鈴木氏の言説はほぼ初めて接したのだが、空間とは、前近代では時間で区切られていた生活区分を領域に固着したもの(例えば祝祭空間はある期間立ち上がるものだったが都市に定着された。)等、興味深い話が色々とあった。最も印象に残ったのは現在のコミュニケーションと合意形成の状態、そしてその限界についてだった。氏の話からは情報ツールの高度化により解法が見つかるのではないかとの示唆が感じられたのだが、これは東浩紀氏等が最近提唱している民主主義2.0等にも繋がる話だと思われる。また、そのことに関連して思い出されたのは最近のtwitterによる知の問題だった。
いま、一部の建築界のみならずさまざまな分野の人たちがtwitterというツールにより議論を深めていて、一部では刺激的な状況が起こっているように思う。はじめてみる前は何となく流行のコミュニケーションツール位で考えていたのだが、2,3行程度のつぶやきによって自分の知見が刺激されるのは新鮮な体験で、小松左京のSF小説の一部のような状況が起こっているともいえる。

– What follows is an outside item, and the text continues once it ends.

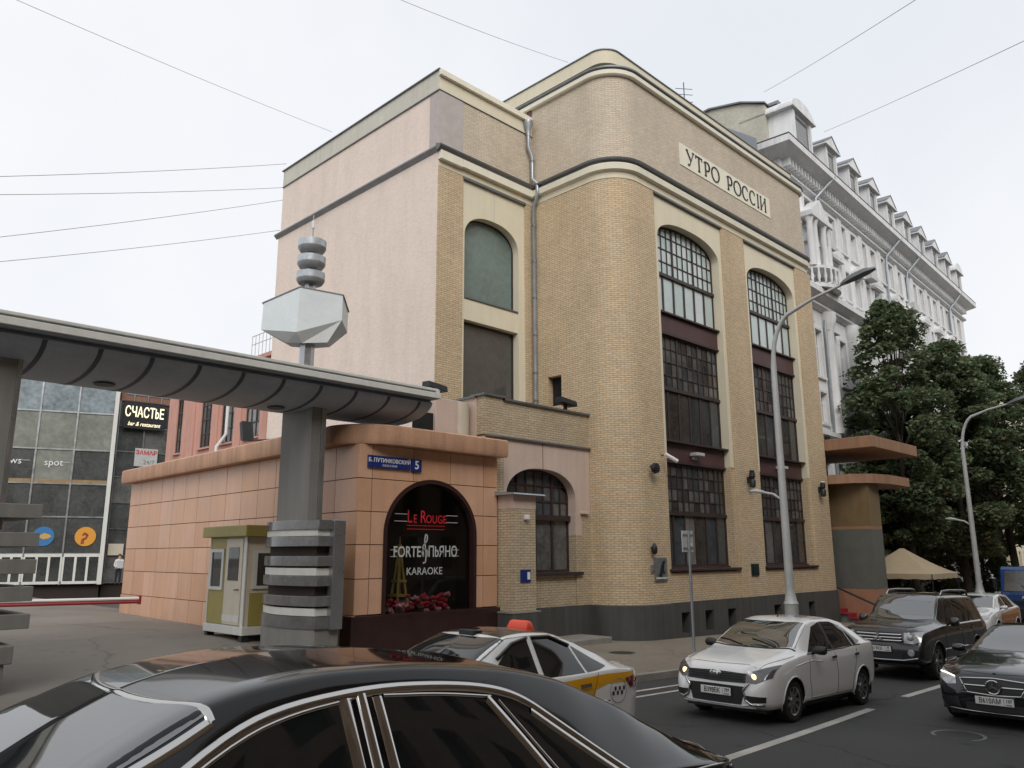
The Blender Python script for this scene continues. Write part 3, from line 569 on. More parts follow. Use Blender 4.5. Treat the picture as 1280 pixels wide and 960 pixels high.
fW.poly(MB(), [(WX-.03, 18.86), (LX-.1, 18.86), (LX-.1, 19.08), (WX-.03, 19.08)], .02, .14).build('parapet_moulding', MT['cream'], mainb, False, .015)
fW.box(MB(), WX+.02, LX, -.02, .035, 18.335, 18.36).build('parapet_drip', MT['flash'], mainb)
MB().box(WX+.3, LX, WY+.3, 29.4, 18.5, 18.6).build('wing_roof', MT['flash'], mainb)
# wing bay
mb = MB(); arch_plate(fW, mb, B0, B1, 15.52, B0+.12, B1-.3, 13.45, .85, -.06, .34, z0=7.2); mb.build('bay_surround', MT['beige'], mainb, 30)
fW.box(MB(), B0-.02, B1+.02, -.06, .04, 15.42, 15.521).build('bay_hood', MT['flash'], mainb, False, .01)
fW.box(MB(), (B0+B1)/2-.01, (B0+B1)/2+.01, -.06, -.052, 14.35, 15.42).build('plaster_joint', MT['greyplaster'], mainb)
grid_window(fW, mainb, B0+.12, B1-.3, 11.25, 14.4, -.34, 1, 1, MT['glassteal'], arch=(13.45, .85), edge=.06)
fW.box(MB(), B0+.12, B1-.3, -.4, -.12, 10.45, 11.2).build('spandrel_panel', MT['beige'], mainb, False, .01)
fW.box(MB(), B0+.12, B1-.3, -.4, -.08, 11.2, 11.25).build('window_ledge', MT['flash'], mainb)
grid_window(fW, mainb, B0+.12, B1-.3, 7.2, 10.45, -.34, 1, 1, glass_mat('greyish dark glass', (.085, .085, .08), .06, .6, .25), edge=.06)  # lower wing pane in an even dark grey
# rain pipe in the inner corner
px, py = LX-.16, WY-.16
dp = MB(); dp.tube([(px-.18, py+.02, 18.3), (px-.18, py+.02, 17.75), (px, py, 17.4), (px, py, 16.5), (px-.02, py-.28, 16.2), (px-.02, py-.28, 15.8), (px+.05, py-.02, 15.4), (px+.05, py-.02, 7.0)], .075, 10)
dpo = dp.build('rain_pipe', MT['zinc'], mainb, 50)
MB().lathe([(.09, 0), (.1, .25), (.19, .5), (.19, .62), (.15, .62)], (px-.18, py+.02, 18.2), 12).build('rain_hopper', MT['zinc'], dpo, 50)
for z in (17.2, 14.6, 13.2, 11.8, 10.4, 9.0, 8.0): MB().lathe([(.088, 0), (.09, .07)], (px+(.05 if z < 15 else 0), py-(.02 if z < 15 else 0), z), 10).build('pipe_collar', MT['flash'], dpo)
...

その後、対談は建築現場の祝祭性による郊外の復興、googleのアルゴリズム構造による集合知、消費の場としてではなく、つくることによる承認の場としての地方の復権などなど、かなり重要なキーワードがいくつも提出されたように思えた。
AD&Aギャラリーでの展示は1F中央のスペースが空いており、2日間のワークショップにより1995年以降の住宅の模型が230あまり置かれることになるそうで、その熱気を確認しに、また見に行きたい。2Fの展示は同世代の作品と言うこともあり、それらの作品と、自分の活動との距離を測り、どう補助線が引けるかを考えながら見ていた。構造家の満田さんの展示が最も興味をそそられたのだが、生憎OPパーティーの騒音で内容が聞き取れそうになかったので、こちらも後日再確認しに行きたく思った。
一連のRAJの活動からはオルタネイティブなメディアを立ち上げようとする熱気が感じられ、日本の建築界に久しく無かった風を起こそうとしているのではないかと思う。10+1の廃刊など既存メディアの退潮が感じられる中、自分のこれからの発信方法について深く考えさせられた週末だった。